Lolife now has enemies that can attack the player, healing, experience and levelling.

While the stats being tracked are relatively simple, balancing is anything but! I want each level to feel like a significant power up, so rather than increasing the player's health and damage linearly (which would feel increasingly less meaningful) I decided to go with a percentage increase. At the moment that's settled on +30% damage and +10% health - the lower health increase keeps enemies threatening even as your ability to kill them steps up.
I ended up making a spreadsheet to lay out stats by level for the player and different enemies so that I could see how the numbers change and find a good curve. While I just have health and damage as the base stats, from those I derive hits-to-kill and hits-to-die (at each level, how many hits the player will kill an enemy in, and how many hits from an enemy the player will die in). The ratio of those multiplied by some constant is used to derive the experience the player will gain on killing an enemy, the result being that more dangerous enemies yield more experience. I also have it so that once you can kill an enemy in a single hit, they no longer yield any experience. That prevents someone from grinding against the same weak enemies indefinitely, but there's still a use to those enemies thanks to how healing works.

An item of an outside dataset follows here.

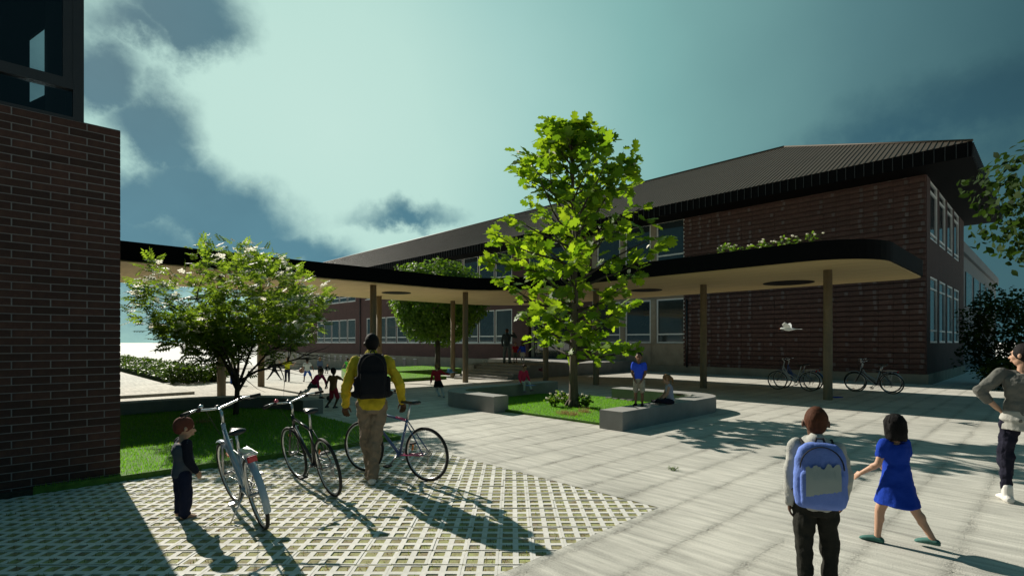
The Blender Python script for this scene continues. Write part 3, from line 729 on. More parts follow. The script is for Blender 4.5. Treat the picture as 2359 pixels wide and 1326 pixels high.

The player heals whenever they kill an enemy by an amount related to the enemy's damage. In similar games like Hydlide and Ys the player can heal by standing still, but I didn't want something so inactive. By tying healing to killing it encourages more aggression and adds some potential strategy when fighting stronger enemies where weaker enemies are also present and can be used to heal mid-combat. It's similar to God of War or Metal Gear Rising!
I need to do some general performance optimising, but with these core mechanics in place I can now start to think about making content rather than mechanics, which I'm excited about as I generally prefer creating game content!